▶ [Exercise requirements] Output every line below exactly.

## start Supplied material

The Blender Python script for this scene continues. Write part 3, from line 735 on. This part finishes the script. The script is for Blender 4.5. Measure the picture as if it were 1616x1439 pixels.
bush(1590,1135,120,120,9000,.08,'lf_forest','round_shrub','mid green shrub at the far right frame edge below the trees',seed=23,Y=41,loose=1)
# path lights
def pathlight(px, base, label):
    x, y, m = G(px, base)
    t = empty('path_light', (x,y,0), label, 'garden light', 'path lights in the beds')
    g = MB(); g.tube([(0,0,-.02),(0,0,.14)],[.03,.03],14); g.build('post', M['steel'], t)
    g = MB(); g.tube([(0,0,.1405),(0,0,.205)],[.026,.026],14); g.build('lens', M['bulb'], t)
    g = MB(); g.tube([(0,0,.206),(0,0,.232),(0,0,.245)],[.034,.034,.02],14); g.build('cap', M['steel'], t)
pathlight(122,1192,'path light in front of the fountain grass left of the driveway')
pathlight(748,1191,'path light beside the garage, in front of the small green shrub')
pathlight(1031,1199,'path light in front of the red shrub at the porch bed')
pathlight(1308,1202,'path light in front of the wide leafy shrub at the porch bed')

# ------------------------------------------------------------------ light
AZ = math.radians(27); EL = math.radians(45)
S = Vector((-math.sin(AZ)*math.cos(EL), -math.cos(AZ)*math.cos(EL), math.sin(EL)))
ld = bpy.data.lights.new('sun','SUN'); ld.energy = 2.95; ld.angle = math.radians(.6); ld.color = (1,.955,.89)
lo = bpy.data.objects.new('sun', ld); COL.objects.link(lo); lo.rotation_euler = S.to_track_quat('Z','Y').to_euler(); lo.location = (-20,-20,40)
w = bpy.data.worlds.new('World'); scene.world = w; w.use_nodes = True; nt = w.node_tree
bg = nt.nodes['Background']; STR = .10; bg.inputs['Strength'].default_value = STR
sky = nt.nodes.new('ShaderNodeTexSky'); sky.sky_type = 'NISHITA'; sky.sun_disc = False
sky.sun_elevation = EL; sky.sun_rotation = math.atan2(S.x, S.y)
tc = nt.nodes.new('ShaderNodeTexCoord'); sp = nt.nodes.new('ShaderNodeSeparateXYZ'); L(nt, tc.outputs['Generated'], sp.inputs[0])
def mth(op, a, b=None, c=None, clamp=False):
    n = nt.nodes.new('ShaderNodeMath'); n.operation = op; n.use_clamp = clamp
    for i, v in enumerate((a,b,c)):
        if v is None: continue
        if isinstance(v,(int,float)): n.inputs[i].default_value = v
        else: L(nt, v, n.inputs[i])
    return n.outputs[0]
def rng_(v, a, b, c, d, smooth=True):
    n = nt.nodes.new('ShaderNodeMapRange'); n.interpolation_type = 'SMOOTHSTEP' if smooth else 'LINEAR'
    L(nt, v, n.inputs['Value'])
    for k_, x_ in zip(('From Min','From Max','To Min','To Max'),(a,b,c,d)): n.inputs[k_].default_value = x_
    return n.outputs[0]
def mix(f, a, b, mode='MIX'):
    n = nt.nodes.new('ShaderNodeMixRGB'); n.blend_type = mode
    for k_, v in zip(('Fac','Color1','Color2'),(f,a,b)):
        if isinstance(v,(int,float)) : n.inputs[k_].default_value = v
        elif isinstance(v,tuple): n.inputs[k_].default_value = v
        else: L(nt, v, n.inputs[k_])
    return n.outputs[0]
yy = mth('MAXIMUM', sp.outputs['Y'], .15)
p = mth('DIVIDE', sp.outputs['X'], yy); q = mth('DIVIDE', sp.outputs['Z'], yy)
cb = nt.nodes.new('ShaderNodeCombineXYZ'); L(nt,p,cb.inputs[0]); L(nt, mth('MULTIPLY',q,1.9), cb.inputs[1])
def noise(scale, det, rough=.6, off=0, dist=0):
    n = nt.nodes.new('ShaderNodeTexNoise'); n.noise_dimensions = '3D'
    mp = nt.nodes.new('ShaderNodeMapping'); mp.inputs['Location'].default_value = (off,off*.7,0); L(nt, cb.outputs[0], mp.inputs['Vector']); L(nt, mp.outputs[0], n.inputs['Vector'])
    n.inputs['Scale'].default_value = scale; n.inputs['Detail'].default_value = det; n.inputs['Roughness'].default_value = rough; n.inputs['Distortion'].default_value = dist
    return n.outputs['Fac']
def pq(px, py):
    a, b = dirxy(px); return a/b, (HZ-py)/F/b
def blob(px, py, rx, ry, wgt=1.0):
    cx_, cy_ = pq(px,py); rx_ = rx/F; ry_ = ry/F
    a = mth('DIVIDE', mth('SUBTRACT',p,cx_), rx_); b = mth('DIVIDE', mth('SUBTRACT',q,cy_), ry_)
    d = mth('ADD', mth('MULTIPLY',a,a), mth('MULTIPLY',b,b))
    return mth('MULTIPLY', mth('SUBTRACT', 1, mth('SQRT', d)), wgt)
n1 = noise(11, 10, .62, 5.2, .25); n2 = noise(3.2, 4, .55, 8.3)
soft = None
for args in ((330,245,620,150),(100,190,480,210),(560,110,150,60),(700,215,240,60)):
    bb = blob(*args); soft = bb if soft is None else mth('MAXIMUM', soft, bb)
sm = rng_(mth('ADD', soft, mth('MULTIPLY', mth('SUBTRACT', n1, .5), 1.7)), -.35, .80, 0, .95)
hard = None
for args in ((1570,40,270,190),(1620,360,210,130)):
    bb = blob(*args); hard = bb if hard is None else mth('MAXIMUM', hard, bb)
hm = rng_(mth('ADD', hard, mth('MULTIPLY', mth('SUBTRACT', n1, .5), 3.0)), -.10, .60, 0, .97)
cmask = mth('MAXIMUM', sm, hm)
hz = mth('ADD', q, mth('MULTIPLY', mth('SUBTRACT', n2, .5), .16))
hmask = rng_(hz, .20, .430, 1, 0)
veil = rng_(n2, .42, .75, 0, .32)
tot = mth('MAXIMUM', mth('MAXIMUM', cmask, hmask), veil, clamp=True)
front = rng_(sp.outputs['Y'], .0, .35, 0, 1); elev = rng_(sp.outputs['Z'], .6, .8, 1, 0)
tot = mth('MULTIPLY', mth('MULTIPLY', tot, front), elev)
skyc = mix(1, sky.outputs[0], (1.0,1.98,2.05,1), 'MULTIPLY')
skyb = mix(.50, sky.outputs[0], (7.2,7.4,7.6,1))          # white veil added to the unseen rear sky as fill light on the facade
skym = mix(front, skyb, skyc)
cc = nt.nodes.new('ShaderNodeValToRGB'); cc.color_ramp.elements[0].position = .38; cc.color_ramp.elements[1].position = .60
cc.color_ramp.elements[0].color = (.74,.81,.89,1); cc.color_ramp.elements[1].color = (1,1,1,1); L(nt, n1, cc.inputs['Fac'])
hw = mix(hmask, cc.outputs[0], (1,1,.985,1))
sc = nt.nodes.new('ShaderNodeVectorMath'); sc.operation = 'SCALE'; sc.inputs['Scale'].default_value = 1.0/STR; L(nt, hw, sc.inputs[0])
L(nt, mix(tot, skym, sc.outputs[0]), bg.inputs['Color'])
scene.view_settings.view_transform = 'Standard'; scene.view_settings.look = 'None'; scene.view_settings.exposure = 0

## end Supplied material

▶ [Reply to the task]
The Blender Python script for this scene continues. Write part 3, from line 735 on. This part finishes the script. The script is for Blender 4.5. Measure the picture as if it were 1616x1439 pixels.
bush(1590,1135,120,120,9000,.08,'lf_forest','round_shrub','mid green shrub at the far right frame edge below the trees',seed=23,Y=41,loose=1)
# path lights
def pathlight(px, base, label):
    x, y, m = G(px, base)
    t = empty('path_light', (x,y,0), label, 'garden light', 'path lights in the beds')
    g = MB(); g.tube([(0,0,-.02),(0,0,.14)],[.03,.03],14); g.build('post', M['steel'], t)
    g = MB(); g.tube([(0,0,.1405),(0,0,.205)],[.026,.026],14); g.build('lens', M['bulb'], t)
    g = MB(); g.tube([(0,0,.206),(0,0,.232),(0,0,.245)],[.034,.034,.02],14); g.build('cap', M['steel'], t)
pathlight(122,1192,'path light in front of the fountain grass left of the driveway')
pathlight(748,1191,'path light beside the garage, in front of the small green shrub')
pathlight(1031,1199,'path light in front of the red shrub at the porch bed')
pathlight(1308,1202,'path light in front of the wide leafy shrub at the porch bed')

# ------------------------------------------------------------------ light
AZ = math.radians(27); EL = math.radians(45)
S = Vector((-math.sin(AZ)*math.cos(EL), -math.cos(AZ)*math.cos(EL), math.sin(EL)))
ld = bpy.data.lights.new('sun','SUN'); ld.energy = 2.95; ld.angle = math.radians(.6); ld.color = (1,.955,.89)
lo = bpy.data.objects.new('sun', ld); COL.objects.link(lo); lo.rotation_euler = S.to_track_quat('Z','Y').to_euler(); lo.location = (-20,-20,40)
w = bpy.data.worlds.new('World'); scene.world = w; w.use_nodes = True; nt = w.node_tree
bg = nt.nodes['Background']; STR = .10; bg.inputs['Strength'].default_value = STR
sky = nt.nodes.new('ShaderNodeTexSky'); sky.sky_type = 'NISHITA'; sky.sun_disc = False
sky.sun_elevation = EL; sky.sun_rotation = math.atan2(S.x, S.y)
tc = nt.nodes.new('ShaderNodeTexCoord'); sp = nt.nodes.new('ShaderNodeSeparateXYZ'); L(nt, tc.outputs['Generated'], sp.inputs[0])
def mth(op, a, b=None, c=None, clamp=False):
    n = nt.nodes.new('ShaderNodeMath'); n.operation = op; n.use_clamp = clamp
    for i, v in enumerate((a,b,c)):
        if v is None: continue
        if isinstance(v,(int,float)): n.inputs[i].default_value = v
        else: L(nt, v, n.inputs[i])
    return n.outputs[0]
def rng_(v, a, b, c, d, smooth=True):
    n = nt.nodes.new('ShaderNodeMapRange'); n.interpolation_type = 'SMOOTHSTEP' if smooth else 'LINEAR'
    L(nt, v, n.inputs['Value'])
    for k_, x_ in zip(('From Min','From Max','To Min','To Max'),(a,b,c,d)): n.inputs[k_].default_value = x_
    return n.outputs[0]
def mix(f, a, b, mode='MIX'):
    n = nt.nodes.new('ShaderNodeMixRGB'); n.blend_type = mode
    for k_, v in zip(('Fac','Color1','Color2'),(f,a,b)):
        if isinstance(v,(int,float)) : n.inputs[k_].default_value = v
        elif isinstance(v,tuple): n.inputs[k_].default_value = v
        else: L(nt, v, n.inputs[k_])
    return n.outputs[0]
yy = mth('MAXIMUM', sp.outputs['Y'], .15)
p = mth('DIVIDE', sp.outputs['X'], yy); q = mth('DIVIDE', sp.outputs['Z'], yy)
cb = nt.nodes.new('ShaderNodeCombineXYZ'); L(nt,p,cb.inputs[0]); L(nt, mth('MULTIPLY',q,1.9), cb.inputs[1])
def noise(scale, det, rough=.6, off=0, dist=0):
    n = nt.nodes.new('ShaderNodeTexNoise'); n.noise_dimensions = '3D'
    mp = nt.nodes.new('ShaderNodeMapping'); mp.inputs['Location'].default_value = (off,off*.7,0); L(nt, cb.outputs[0], mp.inputs['Vector']); L(nt, mp.outputs[0], n.inputs['Vector'])
    n.inputs['Scale'].default_value = scale; n.inputs['Detail'].default_value = det; n.inputs['Roughness'].default_value = rough; n.inputs['Distortion'].default_value = dist
    return n.outputs['Fac']
def pq(px, py):
    a, b = dirxy(px); return a/b, (HZ-py)/F/b
def blob(px, py, rx, ry, wgt=1.0):
    cx_, cy_ = pq(px,py); rx_ = rx/F; ry_ = ry/F
    a = mth('DIVIDE', mth('SUBTRACT',p,cx_), rx_); b = mth('DIVIDE', mth('SUBTRACT',q,cy_), ry_)
    d = mth('ADD', mth('MULTIPLY',a,a), mth('MULTIPLY',b,b))
    return mth('MULTIPLY', mth('SUBTRACT', 1, mth('SQRT', d)), wgt)
n1 = noise(11, 10, .62, 5.2, .25); n2 = noise(3.2, 4, .55, 8.3)
soft = None
for args in ((330,245,620,150),(100,190,480,210),(560,110,150,60),(700,215,240,60)):
    bb = blob(*args); soft = bb if soft is None else mth('MAXIMUM', soft, bb)
sm = rng_(mth('ADD', soft, mth('MULTIPLY', mth('SUBTRACT', n1, .5), 1.7)), -.35, .80, 0, .95)
hard = None
for args in ((1570,40,270,190),(1620,360,210,130)):
    bb = blob(*args); hard = bb if hard is None else mth('MAXIMUM', hard, bb)
hm = rng_(mth('ADD', hard, mth('MULTIPLY', mth('SUBTRACT', n1, .5), 3.0)), -.10, .60, 0, .97)
cmask = mth('MAXIMUM', sm, hm)
hz = mth('ADD', q, mth('MULTIPLY', mth('SUBTRACT', n2, .5), .16))
hmask = rng_(hz, .20, .430, 1, 0)
veil = rng_(n2, .42, .75, 0, .32)
tot = mth('MAXIMUM', mth('MAXIMUM', cmask, hmask), veil, clamp=True)
front = rng_(sp.outputs['Y'], .0, .35, 0, 1); elev = rng_(sp.outputs['Z'], .6, .8, 1, 0)
tot = mth('MULTIPLY', mth('MULTIPLY', tot, front), elev)
skyc = mix(1, sky.outputs[0], (1.0,1.98,2.05,1), 'MULTIPLY')
skyb = mix(.50, sky.outputs[0], (7.2,7.4,7.6,1))          # white veil added to the unseen rear sky as fill light on the facade
skym = mix(front, skyb, skyc)
cc = nt.nodes.new('ShaderNodeValToRGB'); cc.color_ramp.elements[0].position = .38; cc.color_ramp.elements[1].position = .60
cc.color_ramp.elements[0].color = (.74,.81,.89,1); cc.color_ramp.elements[1].color = (1,1,1,1); L(nt, n1, cc.inputs['Fac'])
hw = mix(hmask, cc.outputs[0], (1,1,.985,1))
sc = nt.nodes.new('ShaderNodeVectorMath'); sc.operation = 'SCALE'; sc.inputs['Scale'].default_value = 1.0/STR; L(nt, hw, sc.inputs[0])
L(nt, mix(tot, skym, sc.outputs[0]), bg.inputs['Color'])
scene.view_settings.view_transform = 'Standard'; scene.view_settings.look = 'None'; scene.view_settings.exposure = 0